Employees to move to Cortez and Texas; several jobs cut
Coy Bryant, carbon-dioxide production manager for Kinder Morgan, works out of the firm’s Cortez office, an office that will grow as the firm closes its Durango operation and partly consolidates in Cortez.

Kinder Morgan has confirmed that it’s closing its Durango office and moving about 19 people to Cortez and Texas, as a result of the delay on its Lobos Pipeline and St. Johns CO2 source field projects.

Company spokesperson Sara Loeffelholz said when the transition is completed “over the next several months,” seven positions will have been eliminated.

About 25 people staff the office at 185 Suttle St., she said. Roughly 85 employees are based in the office in Cortez.

“As a result of the previously announced delay of the Lobos Pipeline and St. Johns CO2 source field development project, Kinder Morgan will close its office in Durango, Colorado, which served primarily as a temporary construction office,” Loeffelholz said in an emailed statement. “Kinder Morgan will relocate the majority of personnel that were assigned to the Durango office to other locations, including the company’s Cortez, Colorado, office and offices in Midland and Houston, Texas. This transition will take place over the next several months.”

The Albuquerque Business Journal reported in January that the energy giant withdrew its right-of-way application with the U.S. Bureau of Land Management for the proposed Lobos CO2 Pipeline because of the falling price of oil.

The $1 billion project included the development of the St.
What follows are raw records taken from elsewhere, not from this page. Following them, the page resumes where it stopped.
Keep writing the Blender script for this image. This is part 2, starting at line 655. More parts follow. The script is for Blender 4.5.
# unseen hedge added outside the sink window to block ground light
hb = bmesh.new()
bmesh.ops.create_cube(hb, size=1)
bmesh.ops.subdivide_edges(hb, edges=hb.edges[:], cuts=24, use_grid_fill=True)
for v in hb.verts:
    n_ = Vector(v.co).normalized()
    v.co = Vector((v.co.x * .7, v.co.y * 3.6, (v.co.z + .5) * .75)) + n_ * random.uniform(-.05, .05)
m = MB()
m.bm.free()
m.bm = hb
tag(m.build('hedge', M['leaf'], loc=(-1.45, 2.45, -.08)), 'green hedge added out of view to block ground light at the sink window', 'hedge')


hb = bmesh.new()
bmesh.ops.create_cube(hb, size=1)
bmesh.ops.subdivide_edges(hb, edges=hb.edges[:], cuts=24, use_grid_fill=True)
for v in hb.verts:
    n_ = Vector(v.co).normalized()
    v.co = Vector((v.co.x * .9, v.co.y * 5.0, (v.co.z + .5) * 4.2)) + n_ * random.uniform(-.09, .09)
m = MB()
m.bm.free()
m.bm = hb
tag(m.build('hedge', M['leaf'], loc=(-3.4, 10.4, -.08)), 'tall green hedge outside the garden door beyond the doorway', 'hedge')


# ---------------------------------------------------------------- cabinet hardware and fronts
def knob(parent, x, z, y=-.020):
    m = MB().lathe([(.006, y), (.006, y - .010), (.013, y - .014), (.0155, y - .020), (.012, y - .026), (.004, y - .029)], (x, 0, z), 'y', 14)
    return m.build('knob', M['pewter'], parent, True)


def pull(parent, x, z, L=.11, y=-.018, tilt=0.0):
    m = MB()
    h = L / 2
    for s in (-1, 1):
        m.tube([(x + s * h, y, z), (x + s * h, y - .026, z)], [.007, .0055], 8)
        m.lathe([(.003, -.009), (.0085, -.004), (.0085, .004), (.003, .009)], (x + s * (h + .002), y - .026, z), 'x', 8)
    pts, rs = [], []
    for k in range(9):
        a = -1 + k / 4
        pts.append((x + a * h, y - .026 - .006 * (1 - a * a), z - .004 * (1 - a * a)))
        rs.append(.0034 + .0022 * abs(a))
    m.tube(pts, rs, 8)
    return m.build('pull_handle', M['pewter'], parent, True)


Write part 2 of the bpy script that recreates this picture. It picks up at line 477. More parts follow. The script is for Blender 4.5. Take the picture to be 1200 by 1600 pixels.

Johns CO2 source field in Apache County, Arizona, and the Cortez Pipeline expansion from central to southeastern New Mexico.

When the announcement was made, company officials stressed that the Lobos CO2 Pipeline project was being shelved, not terminated.

“We have not canceled the Lobos Pipeline Project but rather delayed it for the time being given current market conditions,” said Jesse Arenivas, president of Kinder Morgan CO2. The pipeline would have run 213 miles from Arizona through New Mexico to the Cortez Pipeline south of Moriarty in Torrance County, New Mexico.